From what I’ve read, Lincoln’s entire formal education consisted of around a year of schooling. He would have a week or two here and there throughout his childhood in Kentucky and Indiana, and then return to working on the family’s farm.
Despite little formal education, Lincoln taught himself throughout his life. He loved to read, and would read deeply on a variety of subjects, obtaining books whenever and wherever he could. One of his contemporaries commented that “I never saw Abe after he was twelve that he didn’t have a book in his hand or in his pocket. It didn’t seem natural to see a feller read like that.” When he sat for the bar exam, he’d read law books on his own time to prepare.
Lincoln also believed in education as a source of patriotism, morality, and self-improvement—what we might call “upward mobility.” He was not a man who wanted to stay on the farm, and his self-education was a means to escape poverty.

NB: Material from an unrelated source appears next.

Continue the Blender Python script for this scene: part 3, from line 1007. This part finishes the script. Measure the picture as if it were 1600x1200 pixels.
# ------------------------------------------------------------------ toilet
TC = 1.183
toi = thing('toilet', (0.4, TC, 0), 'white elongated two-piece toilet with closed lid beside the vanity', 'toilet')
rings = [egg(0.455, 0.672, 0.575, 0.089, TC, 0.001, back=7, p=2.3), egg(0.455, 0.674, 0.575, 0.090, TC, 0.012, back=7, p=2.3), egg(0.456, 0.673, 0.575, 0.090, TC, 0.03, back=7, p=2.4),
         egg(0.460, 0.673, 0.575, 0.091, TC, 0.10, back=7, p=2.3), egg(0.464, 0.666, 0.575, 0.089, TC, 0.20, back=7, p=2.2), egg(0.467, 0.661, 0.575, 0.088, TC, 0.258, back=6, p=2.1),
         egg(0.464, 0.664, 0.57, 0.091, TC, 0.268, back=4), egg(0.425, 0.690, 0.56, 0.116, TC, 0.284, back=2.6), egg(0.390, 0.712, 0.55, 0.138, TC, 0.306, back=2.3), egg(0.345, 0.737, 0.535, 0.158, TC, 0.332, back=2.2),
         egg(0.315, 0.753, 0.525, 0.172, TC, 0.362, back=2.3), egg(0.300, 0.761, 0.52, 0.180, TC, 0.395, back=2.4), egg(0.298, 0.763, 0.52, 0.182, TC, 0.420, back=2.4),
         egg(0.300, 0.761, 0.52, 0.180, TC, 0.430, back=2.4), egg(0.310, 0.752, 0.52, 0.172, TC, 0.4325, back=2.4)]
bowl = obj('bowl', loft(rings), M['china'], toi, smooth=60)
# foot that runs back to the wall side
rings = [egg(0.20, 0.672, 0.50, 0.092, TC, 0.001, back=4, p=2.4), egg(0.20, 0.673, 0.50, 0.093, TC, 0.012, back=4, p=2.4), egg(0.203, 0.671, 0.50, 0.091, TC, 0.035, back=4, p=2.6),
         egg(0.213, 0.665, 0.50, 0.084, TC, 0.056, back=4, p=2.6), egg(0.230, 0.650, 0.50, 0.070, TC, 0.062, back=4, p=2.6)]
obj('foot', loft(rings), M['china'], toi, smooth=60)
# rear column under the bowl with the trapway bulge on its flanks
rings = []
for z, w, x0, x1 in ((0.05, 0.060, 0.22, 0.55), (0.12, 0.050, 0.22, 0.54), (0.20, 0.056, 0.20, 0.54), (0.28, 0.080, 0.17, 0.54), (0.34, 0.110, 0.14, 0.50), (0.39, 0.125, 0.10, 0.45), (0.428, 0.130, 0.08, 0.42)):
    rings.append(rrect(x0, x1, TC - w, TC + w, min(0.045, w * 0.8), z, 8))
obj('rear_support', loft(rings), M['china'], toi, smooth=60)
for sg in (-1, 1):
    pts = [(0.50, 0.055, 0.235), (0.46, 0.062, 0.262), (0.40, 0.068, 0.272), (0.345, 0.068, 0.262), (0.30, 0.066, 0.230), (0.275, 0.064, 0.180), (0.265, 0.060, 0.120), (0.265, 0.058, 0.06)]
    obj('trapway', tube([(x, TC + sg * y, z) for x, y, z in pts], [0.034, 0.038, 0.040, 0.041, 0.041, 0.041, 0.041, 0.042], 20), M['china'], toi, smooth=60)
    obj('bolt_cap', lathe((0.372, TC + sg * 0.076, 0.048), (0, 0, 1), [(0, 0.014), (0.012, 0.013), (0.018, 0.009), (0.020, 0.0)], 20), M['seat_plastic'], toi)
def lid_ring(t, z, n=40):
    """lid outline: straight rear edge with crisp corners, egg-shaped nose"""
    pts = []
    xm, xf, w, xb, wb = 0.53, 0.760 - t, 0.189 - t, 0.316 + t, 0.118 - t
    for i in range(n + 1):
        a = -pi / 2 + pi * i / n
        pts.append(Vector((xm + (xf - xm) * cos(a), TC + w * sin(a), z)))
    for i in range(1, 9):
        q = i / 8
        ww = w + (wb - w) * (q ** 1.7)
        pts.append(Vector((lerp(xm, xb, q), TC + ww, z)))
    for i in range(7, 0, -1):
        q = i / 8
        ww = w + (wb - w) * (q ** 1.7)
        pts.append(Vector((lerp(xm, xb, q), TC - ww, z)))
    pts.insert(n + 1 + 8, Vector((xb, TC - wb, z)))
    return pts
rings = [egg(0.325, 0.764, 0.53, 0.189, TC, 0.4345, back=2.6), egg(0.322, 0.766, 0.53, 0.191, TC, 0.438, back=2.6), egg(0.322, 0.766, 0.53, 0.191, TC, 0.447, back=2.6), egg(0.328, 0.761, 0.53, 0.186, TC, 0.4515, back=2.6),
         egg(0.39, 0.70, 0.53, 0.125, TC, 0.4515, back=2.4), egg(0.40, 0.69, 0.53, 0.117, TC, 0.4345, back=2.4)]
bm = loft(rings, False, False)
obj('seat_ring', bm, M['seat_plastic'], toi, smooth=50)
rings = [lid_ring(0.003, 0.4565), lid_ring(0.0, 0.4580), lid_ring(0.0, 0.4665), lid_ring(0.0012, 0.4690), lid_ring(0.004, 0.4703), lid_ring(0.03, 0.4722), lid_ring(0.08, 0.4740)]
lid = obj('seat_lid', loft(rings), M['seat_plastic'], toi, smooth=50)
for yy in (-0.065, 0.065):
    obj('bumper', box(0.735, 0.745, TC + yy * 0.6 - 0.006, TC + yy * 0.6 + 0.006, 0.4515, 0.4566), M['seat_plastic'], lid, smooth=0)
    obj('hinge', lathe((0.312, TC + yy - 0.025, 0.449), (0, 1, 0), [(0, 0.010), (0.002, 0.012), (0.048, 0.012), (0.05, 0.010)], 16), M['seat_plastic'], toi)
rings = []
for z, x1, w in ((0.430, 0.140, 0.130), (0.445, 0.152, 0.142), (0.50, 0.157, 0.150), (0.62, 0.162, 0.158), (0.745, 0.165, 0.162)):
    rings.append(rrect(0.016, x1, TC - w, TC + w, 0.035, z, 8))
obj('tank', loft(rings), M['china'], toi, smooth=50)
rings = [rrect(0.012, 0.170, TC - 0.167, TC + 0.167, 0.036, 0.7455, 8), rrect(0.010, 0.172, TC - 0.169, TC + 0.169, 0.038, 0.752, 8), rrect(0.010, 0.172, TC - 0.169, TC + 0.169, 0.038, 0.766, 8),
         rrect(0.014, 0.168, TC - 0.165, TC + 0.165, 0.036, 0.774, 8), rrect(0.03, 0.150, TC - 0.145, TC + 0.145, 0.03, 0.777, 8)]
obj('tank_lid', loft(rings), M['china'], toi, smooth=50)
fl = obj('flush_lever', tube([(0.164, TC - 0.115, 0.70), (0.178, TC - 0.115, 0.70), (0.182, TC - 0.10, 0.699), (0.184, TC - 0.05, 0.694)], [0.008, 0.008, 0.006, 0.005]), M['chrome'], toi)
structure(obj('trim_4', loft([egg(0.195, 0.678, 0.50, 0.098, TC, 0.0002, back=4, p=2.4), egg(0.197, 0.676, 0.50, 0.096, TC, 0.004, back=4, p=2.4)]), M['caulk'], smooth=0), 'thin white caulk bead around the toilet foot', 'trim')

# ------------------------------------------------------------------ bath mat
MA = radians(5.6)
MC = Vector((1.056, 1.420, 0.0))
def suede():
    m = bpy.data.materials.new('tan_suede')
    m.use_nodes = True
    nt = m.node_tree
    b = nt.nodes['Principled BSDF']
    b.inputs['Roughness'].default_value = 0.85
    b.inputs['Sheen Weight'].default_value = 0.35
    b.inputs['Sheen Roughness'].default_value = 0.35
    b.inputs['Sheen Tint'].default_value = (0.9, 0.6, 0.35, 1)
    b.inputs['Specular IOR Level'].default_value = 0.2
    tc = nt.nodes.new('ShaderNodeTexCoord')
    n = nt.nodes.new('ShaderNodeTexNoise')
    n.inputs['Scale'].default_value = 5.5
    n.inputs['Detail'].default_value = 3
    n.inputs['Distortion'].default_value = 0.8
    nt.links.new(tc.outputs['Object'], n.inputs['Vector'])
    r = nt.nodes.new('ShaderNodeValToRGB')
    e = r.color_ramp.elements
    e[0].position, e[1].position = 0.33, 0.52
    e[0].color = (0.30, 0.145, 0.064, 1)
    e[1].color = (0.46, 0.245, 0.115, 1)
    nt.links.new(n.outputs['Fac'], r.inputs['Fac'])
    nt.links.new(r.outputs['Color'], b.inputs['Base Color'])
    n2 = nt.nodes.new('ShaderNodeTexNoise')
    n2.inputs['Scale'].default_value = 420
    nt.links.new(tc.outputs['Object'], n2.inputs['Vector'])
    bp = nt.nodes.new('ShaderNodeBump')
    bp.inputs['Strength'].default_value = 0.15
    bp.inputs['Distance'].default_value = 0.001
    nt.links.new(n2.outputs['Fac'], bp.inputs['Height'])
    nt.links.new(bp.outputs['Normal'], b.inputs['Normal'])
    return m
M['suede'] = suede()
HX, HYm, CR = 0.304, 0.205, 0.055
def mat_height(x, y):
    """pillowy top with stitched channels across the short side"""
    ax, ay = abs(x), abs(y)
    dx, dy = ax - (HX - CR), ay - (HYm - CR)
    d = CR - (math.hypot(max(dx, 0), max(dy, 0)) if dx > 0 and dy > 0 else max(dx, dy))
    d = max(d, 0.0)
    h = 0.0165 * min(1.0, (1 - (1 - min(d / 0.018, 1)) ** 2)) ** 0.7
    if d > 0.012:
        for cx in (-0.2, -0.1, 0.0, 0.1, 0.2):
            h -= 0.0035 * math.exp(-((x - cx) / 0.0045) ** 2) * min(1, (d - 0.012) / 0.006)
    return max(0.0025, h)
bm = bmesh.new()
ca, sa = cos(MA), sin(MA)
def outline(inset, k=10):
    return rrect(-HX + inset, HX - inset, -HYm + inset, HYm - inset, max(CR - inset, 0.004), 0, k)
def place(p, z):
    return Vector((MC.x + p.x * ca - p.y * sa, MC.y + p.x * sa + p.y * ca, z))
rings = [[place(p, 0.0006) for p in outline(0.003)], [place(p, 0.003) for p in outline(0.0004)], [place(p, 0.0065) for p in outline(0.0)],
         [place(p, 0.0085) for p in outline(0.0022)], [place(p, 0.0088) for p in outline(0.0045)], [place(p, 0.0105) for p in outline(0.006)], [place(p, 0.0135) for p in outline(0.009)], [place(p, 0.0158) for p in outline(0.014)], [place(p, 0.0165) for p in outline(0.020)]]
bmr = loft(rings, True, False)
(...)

If you’ll indulge me, I’d like to quote Lincoln at length from his 1832 speech “To the People of Sangamo County”:
“Upon the subject of education, not presuming to dictate any plan or system respecting it, I can only say that I view it as the most important subject which we as a people can be engaged in. That every man may receive at least, a moderate education, and thereby be enabled to read the histories of his own and other countries, by which he may duly appreciate the value of our free institutions, appears to be an object of vital importance, even on this account alone, to say nothing of the advantages and satisfaction to be derived from all being able to read the scriptures and other works, both of a religious and moral nature, for themselves. For my part, I desire to see the time when education, and by its means, morality, sobriety, enterprise and industry, shall become much more general than at present, and should be gratified to have it in my power to contribute something to the advancement of any measure which might have a tendency to accelerate the happy period.”
Here we can see Lincoln’s belief that education lays the foundation for patriotism—we understand our freedoms better when we understood what they cost, and that others lack them. We see, too, the power of education to teach us the virtuous and the good. From that morality flows, as Lincoln said, “sobriety, enterprise, and industry,” the tripartite tools to improve our material conditions.
Patriotism, morality, and industry—these were the three benefits of education Lincoln espoused. Coming from the man who wrote the Gettysburg Address, I think we should take Lincoln’s views on education seriously.